## Start

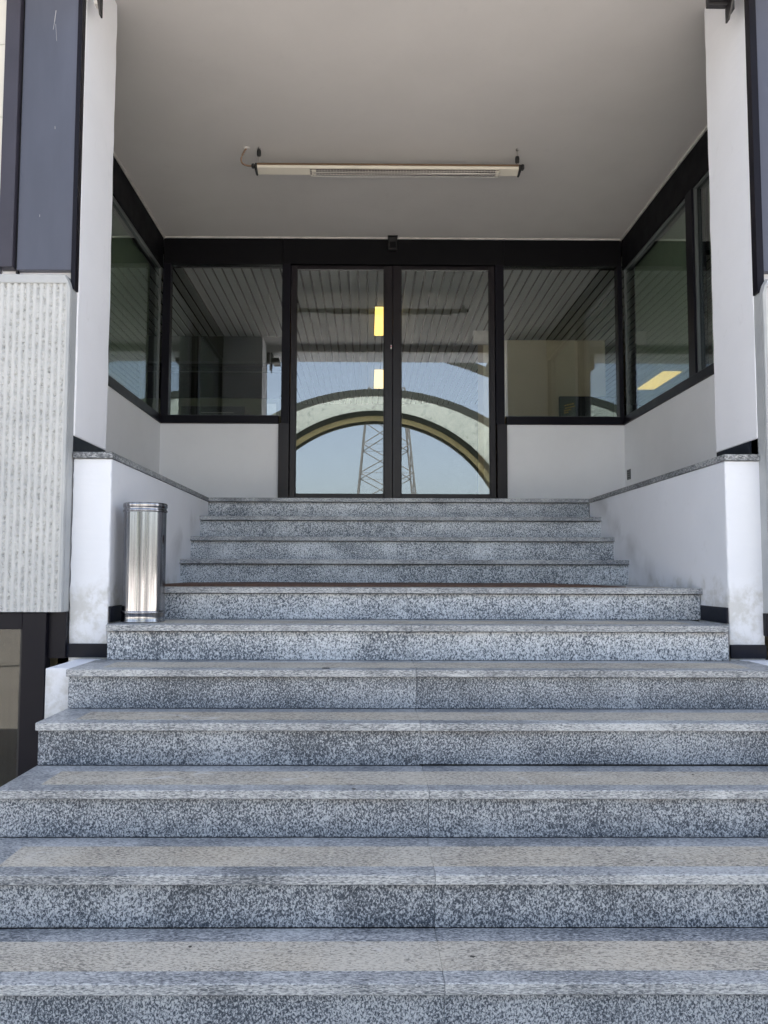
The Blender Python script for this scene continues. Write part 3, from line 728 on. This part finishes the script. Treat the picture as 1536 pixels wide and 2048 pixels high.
# ================================================================= what the glass reflects: arched canopy, pylon
def arc_pts(cx, R_, zc, y, n=48, foot=-1.565):
    pts = [(cx - R_, y, foot)]
    for i in range(n + 1):
        a = math.pi - math.pi * i / n
        pts.append((cx + R_ * math.cos(a), y, zc + R_ * math.sin(a)))
    pts.append((cx + R_, y, foot)); return pts
def hoop(bm, cx, R_, crest, y, w, d):
    zc = crest - R_
    for (ro, ri) in ((R_ + w, R_),):
        A = arc_pts(cx, ro, zc, y); B = arc_pts(cx, ri, zc, y)
        for yy0, yy1 in ((y - d / 2, y + d / 2),):
            v = [[bm.verts.new((p[0], yy, p[2])) for p in P] for P in (A, B) for yy in (yy0, yy1)]
            a0, a1, b0, b1 = v
            for i in range(len(A) - 1):
                bm.faces.new([a0[i], a1[i], a1[i + 1], a0[i + 1]]); bm.faces.new([b0[i + 1], b1[i + 1], b1[i], b0[i]])
                bm.faces.new([a0[i + 1], b0[i + 1], b0[i], a0[i]]); bm.faces.new([a1[i], b1[i], b1[i + 1], a1[i + 1]])
CX = .29
cp = thing('arched_canopy', (CX, -8, -1.565), 'pale lined barrel canopy with olive and yellow arches reflected in the entrance glass', 'canopy')
bm = bmesh.new(); hoop(bm, -.64, 9.0, 5.12, -2.8, .18, .12); put('hoop', bm, 'hoop_green', cp)
bm = bmesh.new(); hoop(bm, CX, 6.0, 4.86, -6.6, .19, .12); put('hoop', bm, 'hoop_green', cp)
bm = bmesh.new(); hoop(bm, CX, 4.36, 4.90, -9.55, .22, .12); put('hoop', bm, 'hoop_green', cp)
bm = bmesh.new(); hoop(bm, CX, 4.22, 4.76, -9.62, .15, .10); put('hoop', bm, 'hoop_yellow', cp)
bm = bmesh.new(); hoop(bm, CX, 4.13, 4.67, -9.72, .10, .10); put('hoop', bm, 'hoop_green', cp)
bm = bmesh.new(); NA = 48; NS = 6
rows = []
for s_ in range(NS + 1):
    t = s_ / NS; Rr = 6.05 + (4.52 - 6.05) * t; cr = 4.90 + (5.06 - 4.90) * t; y = -6.66 + (-9.5 + 6.66) * t
    rows.append([(p[0], p[1], p[2]) for p in arc_pts(CX, Rr, cr - Rr, y, NA)])
for off in (0,):
    vv = [[bm.verts.new((p[0], p[1], p[2] + off)) for p in r_] for r_ in rows]
    for a, b in zip(vv, vv[1:]):
        for i in range(len(a) - 1): bm.faces.new([a[i], a[i + 1], b[i + 1], b[i]])
put('vault_lining', bm, 'vault_skin', cp, smooth=True)

# lattice pylon
PY = -52.; PXc = 1.66
py = thing('power_pylon', (PXc, PY, -1.565), 'galvanised lattice power pylon reflected between the two door leaves', 'pylon')
def px_w(z): return 3.16 * (1 - (z + 1.565) / 33.0)
Ztop = 15.5
segz = [-1.565 + i * 2.45 for i in range(8)]
corners = [(-1, -1), (1, -1), (1, 1), (-1, 1)]
for sx, sy in corners:
    bm = bmesh.new(); tube(bm, [(PXc + sx * px_w(-1.565), PY + sy * px_w(-1.565), -1.565), (PXc + sx * px_w(Ztop), PY + sy * px_w(Ztop), Ztop)], .07, 4); put('leg', bm, 'galv', py)
for a, b in zip(segz, segz[1:]):
    for k in range(4):
        c0 = corners[k]; c1 = corners[(k + 1) % 4]
        P = lambda c, z: (PXc + c[0] * px_w(z), PY + c[1] * px_w(z), z)
        bm = bmesh.new(); tube(bm, [P(c0, a), P(c1, b)], .046, 4); tube(bm, [P(c1, a), P(c0, b)], .046, 4); put('brace', bm, 'galv', py)
        bm = bmesh.new(); tube(bm, [P(c0, b), P(c1, b)], .02, 4); put('strut', bm, 'galv', py)
bm = bmesh.new(); tube(bm, [(PXc - 4.2, PY, 14.6), (PXc + 4.2, PY, 14.6)], .09, 4); tube(bm, [(PXc - 4.2, PY, 14.6), (PXc, PY, Ztop)], .06, 4); tube(bm, [(PXc + 4.2, PY, 14.6), (PXc, PY, Ztop)], .06, 4)
put('crossarm', bm, 'galv', py)

# trees across the forecourt (mirrored in the steel bin)
def tree(x, y, h, seed, label):
    rnd = random.Random(seed)
    t = thing('tree', (x, y, -1.565), label, 'tree', 'trees across the forecourt')
    bm = bmesh.new(); tube(bm, [(x, y, -1.565), (x + .1, y, -1.565 + h * .3), (x, y + .1, -1.565 + h * .7)], .16, 7)
    for i in range(5):
        a = rnd.uniform(0, 6.28); tube(bm, [(x, y, -1.565 + h * (.3 + i * .07)), (x + math.cos(a) * h * .2, y + math.sin(a) * h * .2, -1.565 + h * (.5 + i * .07))], .05, 5)
    put('trunk', bm, 'bark', t)
    bm = bmesh.new()
    for c in range(26):
        a = rnd.uniform(0, 6.28); rr = rnd.uniform(0, h * .28); cz = -1.565 + h * rnd.uniform(.38, .95); cc = Vector((x + rr * math.cos(a), y + rr * math.sin(a), cz))
        for q in range(90):
            d = Vector((rnd.gauss(0, 1), rnd.gauss(0, 1), rnd.gauss(0, .8))) * h * .06; u = Vector((rnd.gauss(0, 1), rnd.gauss(0, 1), rnd.gauss(0, 1))).normalized() * .13
            w_ = u.cross(Vector((rnd.gauss(0, 1), rnd.gauss(0, 1), 1))).normalized() * .07; o = cc + d
            bm.faces.new([bm.verts.new(o - u), bm.verts.new(o + w_), bm.verts.new(o + u), bm.verts.new(o - w_)])
    put('crown', bm, 'leaf', t)
for i, (x, y, h) in enumerate(((-9, -24, 7), (-15, -27, 8), (10, -26, 7.5), (16, -23, 6.5))):
    tree(x, y, h, i, ['broad tree across the forecourt left of the canopy', 'tallest tree far to the left across the forecourt', 'bushy tree across the forecourt right of the canopy', 'shortest tree far to the right across the forecourt'][i])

## End

- **WHAT IS EXPECTED**
In your copy of the listing above, reproduce each line exactly and omit all pictures.

- **OUTPUT BELOW**
The Blender Python script for this scene continues. Write part 3, from line 728 on. This part finishes the script. Treat the picture as 1536 pixels wide and 2048 pixels high.
# ================================================================= what the glass reflects: arched canopy, pylon
def arc_pts(cx, R_, zc, y, n=48, foot=-1.565):
    pts = [(cx - R_, y, foot)]
    for i in range(n + 1):
        a = math.pi - math.pi * i / n
        pts.append((cx + R_ * math.cos(a), y, zc + R_ * math.sin(a)))
    pts.append((cx + R_, y, foot)); return pts
def hoop(bm, cx, R_, crest, y, w, d):
    zc = crest - R_
    for (ro, ri) in ((R_ + w, R_),):
        A = arc_pts(cx, ro, zc, y); B = arc_pts(cx, ri, zc, y)
        for yy0, yy1 in ((y - d / 2, y + d / 2),):
            v = [[bm.verts.new((p[0], yy, p[2])) for p in P] for P in (A, B) for yy in (yy0, yy1)]
            a0, a1, b0, b1 = v
            for i in range(len(A) - 1):
                bm.faces.new([a0[i], a1[i], a1[i + 1], a0[i + 1]]); bm.faces.new([b0[i + 1], b1[i + 1], b1[i], b0[i]])
                bm.faces.new([a0[i + 1], b0[i + 1], b0[i], a0[i]]); bm.faces.new([a1[i], b1[i], b1[i + 1], a1[i + 1]])
CX = .29
cp = thing('arched_canopy', (CX, -8, -1.565), 'pale lined barrel canopy with olive and yellow arches reflected in the entrance glass', 'canopy')
bm = bmesh.new(); hoop(bm, -.64, 9.0, 5.12, -2.8, .18, .12); put('hoop', bm, 'hoop_green', cp)
bm = bmesh.new(); hoop(bm, CX, 6.0, 4.86, -6.6, .19, .12); put('hoop', bm, 'hoop_green', cp)
bm = bmesh.new(); hoop(bm, CX, 4.36, 4.90, -9.55, .22, .12); put('hoop', bm, 'hoop_green', cp)
bm = bmesh.new(); hoop(bm, CX, 4.22, 4.76, -9.62, .15, .10); put('hoop', bm, 'hoop_yellow', cp)
bm = bmesh.new(); hoop(bm, CX, 4.13, 4.67, -9.72, .10, .10); put('hoop', bm, 'hoop_green', cp)
bm = bmesh.new(); NA = 48; NS = 6
rows = []
for s_ in range(NS + 1):
    t = s_ / NS; Rr = 6.05 + (4.52 - 6.05) * t; cr = 4.90 + (5.06 - 4.90) * t; y = -6.66 + (-9.5 + 6.66) * t
    rows.append([(p[0], p[1], p[2]) for p in arc_pts(CX, Rr, cr - Rr, y, NA)])
for off in (0,):
    vv = [[bm.verts.new((p[0], p[1], p[2] + off)) for p in r_] for r_ in rows]
    for a, b in zip(vv, vv[1:]):
        for i in range(len(a) - 1): bm.faces.new([a[i], a[i + 1], b[i + 1], b[i]])
put('vault_lining', bm, 'vault_skin', cp, smooth=True)

# lattice pylon
PY = -52.; PXc = 1.66
py = thing('power_pylon', (PXc, PY, -1.565), 'galvanised lattice power pylon reflected between the two door leaves', 'pylon')
def px_w(z): return 3.16 * (1 - (z + 1.565) / 33.0)
Ztop = 15.5
segz = [-1.565 + i * 2.45 for i in range(8)]
corners = [(-1, -1), (1, -1), (1, 1), (-1, 1)]
for sx, sy in corners:
    bm = bmesh.new(); tube(bm, [(PXc + sx * px_w(-1.565), PY + sy * px_w(-1.565), -1.565), (PXc + sx * px_w(Ztop), PY + sy * px_w(Ztop), Ztop)], .07, 4); put('leg', bm, 'galv', py)
for a, b in zip(segz, segz[1:]):
    for k in range(4):
        c0 = corners[k]; c1 = corners[(k + 1) % 4]
        P = lambda c, z: (PXc + c[0] * px_w(z), PY + c[1] * px_w(z), z)
        bm = bmesh.new(); tube(bm, [P(c0, a), P(c1, b)], .046, 4); tube(bm, [P(c1, a), P(c0, b)], .046, 4); put('brace', bm, 'galv', py)
        bm = bmesh.new(); tube(bm, [P(c0, b), P(c1, b)], .02, 4); put('strut', bm, 'galv', py)
bm = bmesh.new(); tube(bm, [(PXc - 4.2, PY, 14.6), (PXc + 4.2, PY, 14.6)], .09, 4); tube(bm, [(PXc - 4.2, PY, 14.6), (PXc, PY, Ztop)], .06, 4); tube(bm, [(PXc + 4.2, PY, 14.6), (PXc, PY, Ztop)], .06, 4)
put('crossarm', bm, 'galv', py)

# trees across the forecourt (mirrored in the steel bin)
def tree(x, y, h, seed, label):
    rnd = random.Random(seed)
    t = thing('tree', (x, y, -1.565), label, 'tree', 'trees across the forecourt')
    bm = bmesh.new(); tube(bm, [(x, y, -1.565), (x + .1, y, -1.565 + h * .3), (x, y + .1, -1.565 + h * .7)], .16, 7)
    for i in range(5):
        a = rnd.uniform(0, 6.28); tube(bm, [(x, y, -1.565 + h * (.3 + i * .07)), (x + math.cos(a) * h * .2, y + math.sin(a) * h * .2, -1.565 + h * (.5 + i * .07))], .05, 5)
    put('trunk', bm, 'bark', t)
    bm = bmesh.new()
    for c in range(26):
        a = rnd.uniform(0, 6.28); rr = rnd.uniform(0, h * .28); cz = -1.565 + h * rnd.uniform(.38, .95); cc = Vector((x + rr * math.cos(a), y + rr * math.sin(a), cz))
        for q in range(90):
            d = Vector((rnd.gauss(0, 1), rnd.gauss(0, 1), rnd.gauss(0, .8))) * h * .06; u = Vector((rnd.gauss(0, 1), rnd.gauss(0, 1), rnd.gauss(0, 1))).normalized() * .13
            w_ = u.cross(Vector((rnd.gauss(0, 1), rnd.gauss(0, 1), 1))).normalized() * .07; o = cc + d
            bm.faces.new([bm.verts.new(o - u), bm.verts.new(o + w_), bm.verts.new(o + u), bm.verts.new(o - w_)])
    put('crown', bm, 'leaf', t)
for i, (x, y, h) in enumerate(((-9, -24, 7), (-15, -27, 8), (10, -26, 7.5), (16, -23, 6.5))):
    tree(x, y, h, i, ['broad tree across the forecourt left of the canopy', 'tallest tree far to the left across the forecourt', 'bushy tree across the forecourt right of the canopy', 'shortest tree far to the right across the forecourt'][i])